Appendix A. Afterword

When Mobile Is No Longer the Exception

Initially, laptops, smartphones, tablets, and netbooks all represented new yet complementary options to the traditional desktop computer. Today’s reality, however, is that mobile devices are increasingly becoming the primary means of accessing and interacting with information. In fact, Morgan Stanley’s prescient Internet analyst, Mary Meeker, predicts that in the next five years, “more users will connect to the Internet over mobile devices than desktop PCs.”[10] The stationary desktop and its counterparts, the physical keyboard and mouse, are being replaced by portable, touch-enabled interfaces that have always-on connectivity. With this trend, you absolutely must understand that advancements such as Multi-Touch on the iPod touch, iPhone, and iPad will not be isolated to those devices alone. Apple knows this, and it’s why the company already renamed its operating system from “iPhone OS” to “iOS” as part of the announcement of the iPhone 4.

Beyond Apple, every major technology innovator is trying to make sense of and be a leader in the mobile touch era. Microsoft Surface became popularized in the 2008 elections by facilitating advanced manipulation of large electoral maps through gesture recognition. Cisco has a business tablet focused on mobile video conferencing called Cius, powered by Google’s mobile operating system, Android. Android has also flooded the smartphone market, with estimates of more than 150,000 Android handsets being activated per day.

The coming paradigm shift is also supported by considerable anecdotal evidence. One major observation is that iPhones and iPads have become the babysitter du jour for many parents, providing distraction, er...entertainment for their children through games and videos. Somehow, these young minds require no training or formal education on touch devices; they just touch and go. Touch is such a natural means of interaction that friends have shared stories of their children trying to interact with other screens, such as televisions, in the same way, swiping left or right to change the channel.

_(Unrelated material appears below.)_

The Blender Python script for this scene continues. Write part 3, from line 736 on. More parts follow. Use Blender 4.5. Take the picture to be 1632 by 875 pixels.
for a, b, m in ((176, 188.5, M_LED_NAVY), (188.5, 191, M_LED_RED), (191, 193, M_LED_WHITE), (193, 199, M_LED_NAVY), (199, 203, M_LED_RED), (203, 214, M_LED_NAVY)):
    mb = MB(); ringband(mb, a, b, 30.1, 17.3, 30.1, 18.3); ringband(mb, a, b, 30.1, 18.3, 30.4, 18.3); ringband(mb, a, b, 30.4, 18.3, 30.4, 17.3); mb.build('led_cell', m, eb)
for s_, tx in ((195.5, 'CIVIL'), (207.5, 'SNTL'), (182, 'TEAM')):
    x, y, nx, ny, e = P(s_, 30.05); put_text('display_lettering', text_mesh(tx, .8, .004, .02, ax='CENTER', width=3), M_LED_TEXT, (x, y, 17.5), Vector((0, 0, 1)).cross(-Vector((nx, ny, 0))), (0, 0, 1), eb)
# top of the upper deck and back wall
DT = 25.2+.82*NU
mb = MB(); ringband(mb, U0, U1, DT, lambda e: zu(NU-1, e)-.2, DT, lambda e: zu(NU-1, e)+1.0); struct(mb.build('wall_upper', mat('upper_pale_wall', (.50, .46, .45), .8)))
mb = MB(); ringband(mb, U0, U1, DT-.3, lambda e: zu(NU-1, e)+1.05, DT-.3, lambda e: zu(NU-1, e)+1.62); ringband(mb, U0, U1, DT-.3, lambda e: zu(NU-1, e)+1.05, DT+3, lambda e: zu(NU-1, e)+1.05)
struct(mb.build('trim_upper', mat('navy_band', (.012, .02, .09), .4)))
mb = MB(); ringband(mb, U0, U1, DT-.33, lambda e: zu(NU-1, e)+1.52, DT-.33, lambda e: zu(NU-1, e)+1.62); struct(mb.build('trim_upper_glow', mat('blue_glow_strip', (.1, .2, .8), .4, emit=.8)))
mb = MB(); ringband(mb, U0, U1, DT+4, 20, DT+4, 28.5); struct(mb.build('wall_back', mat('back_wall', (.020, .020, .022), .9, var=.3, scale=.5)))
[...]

Although not quite yet the way the Class of 2024 would prefer, television itself is again being reinvented due to more robust data networks. Time-shifted programming was powered with the introduction of TiVo in the late 1990s, which allowed people to watch recordings of their favorite shows. Now, always-on connectivity for mobile devices is providing location-independent viewing of live events over high-speed networks. Even though soccer fans couldn’t be home on their couch or at the bar with their friends, they were still able to watch games of the 2010 FIFA World Cup while on subways and in similar obscure locations using their smartphones. Unfortunately, that offered the opportunity to once again watch the United States lose to Ghana like they did in 2006; the smaller iPhone screen did not make it less painful.

All signs point to these new, more portable, more interactive, and more connected devices becoming the next major computing paradigm. It’s not quite here yet, but soon enough, mobile, touch-enabled, always-on devices won’t be the exception; they’ll be the standard.